## begin

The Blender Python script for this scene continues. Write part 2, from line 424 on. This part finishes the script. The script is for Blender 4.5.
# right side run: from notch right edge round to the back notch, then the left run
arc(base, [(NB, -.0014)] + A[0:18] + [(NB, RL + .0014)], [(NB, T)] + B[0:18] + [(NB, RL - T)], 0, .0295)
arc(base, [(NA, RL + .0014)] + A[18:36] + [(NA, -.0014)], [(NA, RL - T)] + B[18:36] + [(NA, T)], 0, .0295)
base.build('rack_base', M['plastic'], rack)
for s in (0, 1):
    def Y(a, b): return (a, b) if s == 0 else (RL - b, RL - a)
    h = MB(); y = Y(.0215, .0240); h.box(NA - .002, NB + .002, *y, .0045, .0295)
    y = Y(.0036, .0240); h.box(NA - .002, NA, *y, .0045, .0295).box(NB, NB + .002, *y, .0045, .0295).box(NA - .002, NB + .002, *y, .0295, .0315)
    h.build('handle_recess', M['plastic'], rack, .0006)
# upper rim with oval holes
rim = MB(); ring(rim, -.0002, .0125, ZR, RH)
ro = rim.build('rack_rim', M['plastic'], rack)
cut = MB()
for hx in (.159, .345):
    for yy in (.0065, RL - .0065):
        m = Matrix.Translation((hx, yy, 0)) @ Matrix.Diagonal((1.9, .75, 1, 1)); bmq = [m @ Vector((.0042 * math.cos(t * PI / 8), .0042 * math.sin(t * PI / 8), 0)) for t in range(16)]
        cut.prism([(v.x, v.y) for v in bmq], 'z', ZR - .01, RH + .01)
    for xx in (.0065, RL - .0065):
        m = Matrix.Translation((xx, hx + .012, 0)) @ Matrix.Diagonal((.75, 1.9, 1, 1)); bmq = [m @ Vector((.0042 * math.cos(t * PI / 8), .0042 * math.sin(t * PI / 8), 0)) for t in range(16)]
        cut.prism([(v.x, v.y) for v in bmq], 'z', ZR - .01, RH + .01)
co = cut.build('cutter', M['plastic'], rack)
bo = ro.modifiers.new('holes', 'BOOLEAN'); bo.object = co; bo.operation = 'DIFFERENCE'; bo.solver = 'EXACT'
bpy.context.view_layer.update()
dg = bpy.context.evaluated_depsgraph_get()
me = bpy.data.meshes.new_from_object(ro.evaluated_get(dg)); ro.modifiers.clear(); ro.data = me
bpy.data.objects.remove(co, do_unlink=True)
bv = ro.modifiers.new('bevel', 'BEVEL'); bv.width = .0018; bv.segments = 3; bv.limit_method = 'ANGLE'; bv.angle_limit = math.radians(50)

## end

** What needs to be done **
Please quote the data above in full, with no line missing.

** Answer to this task **
The Blender Python script for this scene continues. Write part 2, from line 424 on. This part finishes the script. The script is for Blender 4.5.
# right side run: from notch right edge round to the back notch, then the left run
arc(base, [(NB, -.0014)] + A[0:18] + [(NB, RL + .0014)], [(NB, T)] + B[0:18] + [(NB, RL - T)], 0, .0295)
arc(base, [(NA, RL + .0014)] + A[18:36] + [(NA, -.0014)], [(NA, RL - T)] + B[18:36] + [(NA, T)], 0, .0295)
base.build('rack_base', M['plastic'], rack)
for s in (0, 1):
    def Y(a, b): return (a, b) if s == 0 else (RL - b, RL - a)
    h = MB(); y = Y(.0215, .0240); h.box(NA - .002, NB + .002, *y, .0045, .0295)
    y = Y(.0036, .0240); h.box(NA - .002, NA, *y, .0045, .0295).box(NB, NB + .002, *y, .0045, .0295).box(NA - .002, NB + .002, *y, .0295, .0315)
    h.build('handle_recess', M['plastic'], rack, .0006)
# upper rim with oval holes
rim = MB(); ring(rim, -.0002, .0125, ZR, RH)
ro = rim.build('rack_rim', M['plastic'], rack)
cut = MB()
for hx in (.159, .345):
    for yy in (.0065, RL - .0065):
        m = Matrix.Translation((hx, yy, 0)) @ Matrix.Diagonal((1.9, .75, 1, 1)); bmq = [m @ Vector((.0042 * math.cos(t * PI / 8), .0042 * math.sin(t * PI / 8), 0)) for t in range(16)]
        cut.prism([(v.x, v.y) for v in bmq], 'z', ZR - .01, RH + .01)
    for xx in (.0065, RL - .0065):
        m = Matrix.Translation((xx, hx + .012, 0)) @ Matrix.Diagonal((.75, 1.9, 1, 1)); bmq = [m @ Vector((.0042 * math.cos(t * PI / 8), .0042 * math.sin(t * PI / 8), 0)) for t in range(16)]
        cut.prism([(v.x, v.y) for v in bmq], 'z', ZR - .01, RH + .01)
co = cut.build('cutter', M['plastic'], rack)
bo = ro.modifiers.new('holes', 'BOOLEAN'); bo.object = co; bo.operation = 'DIFFERENCE'; bo.solver = 'EXACT'
bpy.context.view_layer.update()
dg = bpy.context.evaluated_depsgraph_get()
me = bpy.data.meshes.new_from_object(ro.evaluated_get(dg)); ro.modifiers.clear(); ro.data = me
bpy.data.objects.remove(co, do_unlink=True)
bv = ro.modifiers.new('bevel', 'BEVEL'); bv.width = .0018; bv.segments = 3; bv.limit_method = 'ANGLE'; bv.angle_limit = math.radians(50)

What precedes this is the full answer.